___ Material provided

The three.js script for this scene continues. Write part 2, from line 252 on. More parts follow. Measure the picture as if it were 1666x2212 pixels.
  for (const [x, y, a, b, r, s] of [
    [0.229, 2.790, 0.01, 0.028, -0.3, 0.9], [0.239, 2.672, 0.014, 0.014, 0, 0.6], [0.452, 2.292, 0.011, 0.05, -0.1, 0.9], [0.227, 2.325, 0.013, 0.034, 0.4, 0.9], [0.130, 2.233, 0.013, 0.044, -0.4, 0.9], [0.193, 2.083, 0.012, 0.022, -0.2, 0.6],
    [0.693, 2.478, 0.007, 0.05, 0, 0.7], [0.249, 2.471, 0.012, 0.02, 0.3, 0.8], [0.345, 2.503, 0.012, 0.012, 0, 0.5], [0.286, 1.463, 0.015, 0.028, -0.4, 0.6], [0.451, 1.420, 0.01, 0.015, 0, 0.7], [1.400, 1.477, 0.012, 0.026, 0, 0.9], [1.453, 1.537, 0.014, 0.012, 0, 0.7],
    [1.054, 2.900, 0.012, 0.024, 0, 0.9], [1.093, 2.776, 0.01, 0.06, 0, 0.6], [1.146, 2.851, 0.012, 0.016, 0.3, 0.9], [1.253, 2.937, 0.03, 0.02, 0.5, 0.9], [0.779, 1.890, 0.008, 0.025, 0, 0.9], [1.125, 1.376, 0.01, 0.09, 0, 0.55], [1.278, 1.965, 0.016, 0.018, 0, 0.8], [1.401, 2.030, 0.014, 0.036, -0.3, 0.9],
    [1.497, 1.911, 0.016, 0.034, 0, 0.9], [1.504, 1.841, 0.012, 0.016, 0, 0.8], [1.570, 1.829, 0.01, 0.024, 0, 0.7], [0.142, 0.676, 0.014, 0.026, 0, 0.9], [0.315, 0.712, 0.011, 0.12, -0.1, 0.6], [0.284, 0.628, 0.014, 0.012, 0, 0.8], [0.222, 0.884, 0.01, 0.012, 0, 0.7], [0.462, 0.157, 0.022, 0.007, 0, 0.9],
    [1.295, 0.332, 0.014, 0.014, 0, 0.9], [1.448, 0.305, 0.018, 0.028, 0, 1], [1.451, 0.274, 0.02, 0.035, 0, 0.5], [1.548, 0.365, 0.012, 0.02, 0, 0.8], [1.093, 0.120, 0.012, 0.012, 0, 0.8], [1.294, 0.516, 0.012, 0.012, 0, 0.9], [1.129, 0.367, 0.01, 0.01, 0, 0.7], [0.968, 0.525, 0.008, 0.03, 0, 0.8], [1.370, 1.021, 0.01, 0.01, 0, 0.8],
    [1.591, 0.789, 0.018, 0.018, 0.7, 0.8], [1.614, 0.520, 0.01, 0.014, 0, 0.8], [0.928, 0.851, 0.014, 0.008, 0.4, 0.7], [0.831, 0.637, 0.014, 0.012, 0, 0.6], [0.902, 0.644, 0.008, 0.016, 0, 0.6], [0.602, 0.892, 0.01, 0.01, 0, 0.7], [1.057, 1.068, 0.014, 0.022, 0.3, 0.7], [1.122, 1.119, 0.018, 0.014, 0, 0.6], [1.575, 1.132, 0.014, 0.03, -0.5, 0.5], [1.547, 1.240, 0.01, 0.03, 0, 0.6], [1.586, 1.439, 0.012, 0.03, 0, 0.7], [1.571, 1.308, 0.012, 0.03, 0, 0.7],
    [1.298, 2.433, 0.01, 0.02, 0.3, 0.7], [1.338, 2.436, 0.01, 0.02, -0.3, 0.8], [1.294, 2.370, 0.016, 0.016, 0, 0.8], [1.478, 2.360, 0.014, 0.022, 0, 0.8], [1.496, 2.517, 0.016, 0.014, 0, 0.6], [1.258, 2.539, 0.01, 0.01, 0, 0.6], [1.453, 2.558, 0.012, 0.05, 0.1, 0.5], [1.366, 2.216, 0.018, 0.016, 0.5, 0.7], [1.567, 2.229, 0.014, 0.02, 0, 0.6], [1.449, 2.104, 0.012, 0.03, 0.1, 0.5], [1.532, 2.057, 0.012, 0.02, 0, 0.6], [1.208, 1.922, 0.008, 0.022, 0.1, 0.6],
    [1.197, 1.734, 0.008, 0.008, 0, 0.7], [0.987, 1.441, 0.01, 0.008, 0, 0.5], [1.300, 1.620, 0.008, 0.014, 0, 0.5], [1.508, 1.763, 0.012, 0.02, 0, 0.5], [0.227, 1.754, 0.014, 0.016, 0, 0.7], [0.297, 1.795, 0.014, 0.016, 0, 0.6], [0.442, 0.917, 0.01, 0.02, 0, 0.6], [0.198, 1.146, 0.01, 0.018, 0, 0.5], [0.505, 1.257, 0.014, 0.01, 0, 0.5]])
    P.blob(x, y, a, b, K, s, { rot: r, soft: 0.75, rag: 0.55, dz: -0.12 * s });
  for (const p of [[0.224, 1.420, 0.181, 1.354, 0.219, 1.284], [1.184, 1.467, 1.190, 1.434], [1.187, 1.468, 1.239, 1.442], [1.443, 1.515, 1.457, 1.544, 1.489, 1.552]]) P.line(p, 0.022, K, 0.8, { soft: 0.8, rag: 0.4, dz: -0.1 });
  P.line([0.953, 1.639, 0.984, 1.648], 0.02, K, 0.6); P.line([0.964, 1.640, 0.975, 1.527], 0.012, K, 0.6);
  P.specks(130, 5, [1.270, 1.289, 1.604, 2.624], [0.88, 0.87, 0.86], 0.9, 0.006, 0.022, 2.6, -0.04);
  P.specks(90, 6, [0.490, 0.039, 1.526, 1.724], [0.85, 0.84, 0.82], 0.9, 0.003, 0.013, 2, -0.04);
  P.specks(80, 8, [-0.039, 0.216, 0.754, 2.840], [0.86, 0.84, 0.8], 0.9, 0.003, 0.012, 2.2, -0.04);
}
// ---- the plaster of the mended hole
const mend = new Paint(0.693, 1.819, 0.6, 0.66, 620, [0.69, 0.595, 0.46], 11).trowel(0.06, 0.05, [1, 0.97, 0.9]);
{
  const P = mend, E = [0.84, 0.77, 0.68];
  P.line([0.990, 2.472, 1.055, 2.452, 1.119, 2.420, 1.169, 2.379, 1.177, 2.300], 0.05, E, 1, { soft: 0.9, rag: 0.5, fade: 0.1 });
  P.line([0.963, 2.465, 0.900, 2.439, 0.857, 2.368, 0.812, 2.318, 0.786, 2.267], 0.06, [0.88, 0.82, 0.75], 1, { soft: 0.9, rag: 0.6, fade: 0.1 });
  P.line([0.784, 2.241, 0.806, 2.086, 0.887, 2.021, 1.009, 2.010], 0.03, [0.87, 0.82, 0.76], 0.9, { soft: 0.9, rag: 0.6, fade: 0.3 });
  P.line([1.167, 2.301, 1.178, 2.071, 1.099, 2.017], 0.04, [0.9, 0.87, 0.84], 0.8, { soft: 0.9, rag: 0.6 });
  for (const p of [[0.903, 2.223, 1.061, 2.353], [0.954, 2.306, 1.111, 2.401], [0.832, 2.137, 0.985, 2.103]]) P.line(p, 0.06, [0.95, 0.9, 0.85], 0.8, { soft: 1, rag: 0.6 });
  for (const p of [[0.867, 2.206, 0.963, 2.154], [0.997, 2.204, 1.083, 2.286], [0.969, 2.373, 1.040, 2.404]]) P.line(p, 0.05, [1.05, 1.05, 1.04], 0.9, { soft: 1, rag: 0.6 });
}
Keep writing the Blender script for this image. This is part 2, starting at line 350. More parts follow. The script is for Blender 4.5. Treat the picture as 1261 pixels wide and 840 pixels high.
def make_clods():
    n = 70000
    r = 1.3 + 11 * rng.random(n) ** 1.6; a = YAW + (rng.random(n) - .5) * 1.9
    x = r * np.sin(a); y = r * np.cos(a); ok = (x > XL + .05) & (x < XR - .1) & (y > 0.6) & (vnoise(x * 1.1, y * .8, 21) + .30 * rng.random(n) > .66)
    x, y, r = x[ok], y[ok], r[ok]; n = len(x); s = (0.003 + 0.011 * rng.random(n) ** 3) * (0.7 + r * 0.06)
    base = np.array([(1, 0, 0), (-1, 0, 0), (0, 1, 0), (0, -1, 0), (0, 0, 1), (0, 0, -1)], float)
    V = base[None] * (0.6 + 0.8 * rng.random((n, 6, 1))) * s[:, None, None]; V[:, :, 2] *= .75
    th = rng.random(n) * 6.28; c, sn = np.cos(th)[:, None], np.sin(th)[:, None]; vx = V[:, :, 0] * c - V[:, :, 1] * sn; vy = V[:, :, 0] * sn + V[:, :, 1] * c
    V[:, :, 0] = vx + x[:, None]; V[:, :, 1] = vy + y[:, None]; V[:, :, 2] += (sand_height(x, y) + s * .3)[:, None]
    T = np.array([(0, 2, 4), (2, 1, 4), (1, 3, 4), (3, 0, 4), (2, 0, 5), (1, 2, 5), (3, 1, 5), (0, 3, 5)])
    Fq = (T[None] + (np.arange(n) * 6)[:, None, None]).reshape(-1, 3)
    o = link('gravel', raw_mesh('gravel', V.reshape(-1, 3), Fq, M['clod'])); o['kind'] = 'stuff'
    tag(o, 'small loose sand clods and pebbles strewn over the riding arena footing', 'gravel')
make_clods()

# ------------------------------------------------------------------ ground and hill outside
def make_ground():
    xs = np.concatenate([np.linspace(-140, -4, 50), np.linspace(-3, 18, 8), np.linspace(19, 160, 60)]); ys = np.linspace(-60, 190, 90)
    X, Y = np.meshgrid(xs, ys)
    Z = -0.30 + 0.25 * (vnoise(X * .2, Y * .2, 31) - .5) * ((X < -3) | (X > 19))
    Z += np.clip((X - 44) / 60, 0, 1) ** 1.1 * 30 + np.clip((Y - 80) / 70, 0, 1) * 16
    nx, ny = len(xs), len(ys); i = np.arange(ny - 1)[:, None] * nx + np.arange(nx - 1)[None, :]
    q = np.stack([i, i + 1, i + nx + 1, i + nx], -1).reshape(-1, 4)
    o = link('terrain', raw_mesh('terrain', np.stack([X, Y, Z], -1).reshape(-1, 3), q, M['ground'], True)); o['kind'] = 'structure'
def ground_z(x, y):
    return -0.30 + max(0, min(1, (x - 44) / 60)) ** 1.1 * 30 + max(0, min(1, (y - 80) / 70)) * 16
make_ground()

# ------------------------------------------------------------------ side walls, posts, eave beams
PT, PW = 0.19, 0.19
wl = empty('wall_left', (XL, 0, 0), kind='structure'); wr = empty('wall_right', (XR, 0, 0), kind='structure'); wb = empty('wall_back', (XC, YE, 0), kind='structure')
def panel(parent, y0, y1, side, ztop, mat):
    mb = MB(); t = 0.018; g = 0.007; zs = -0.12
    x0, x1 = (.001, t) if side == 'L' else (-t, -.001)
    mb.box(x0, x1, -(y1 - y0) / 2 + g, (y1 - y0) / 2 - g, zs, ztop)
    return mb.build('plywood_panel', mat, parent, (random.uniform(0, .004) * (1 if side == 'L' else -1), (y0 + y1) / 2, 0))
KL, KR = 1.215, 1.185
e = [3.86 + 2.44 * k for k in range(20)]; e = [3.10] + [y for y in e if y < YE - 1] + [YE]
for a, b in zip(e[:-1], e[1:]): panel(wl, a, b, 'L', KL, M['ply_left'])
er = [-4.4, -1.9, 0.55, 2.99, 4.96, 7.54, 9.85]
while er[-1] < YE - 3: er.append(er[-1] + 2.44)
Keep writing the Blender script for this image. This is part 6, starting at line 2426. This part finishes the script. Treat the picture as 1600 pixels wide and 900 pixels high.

______

> Set exercise: Make a copy of each line that contains the string "follow".

> Reply to the exercise:
The three.js script for this scene continues. Write part 2, from line 252 on. More parts follow. Measure the picture as if it were 1666x2212 pixels.
Keep writing the Blender script for this image. This is part 2, starting at line 350. More parts follow. The script is for Blender 4.5. Treat the picture as 1261 pixels wide and 840 pixels high.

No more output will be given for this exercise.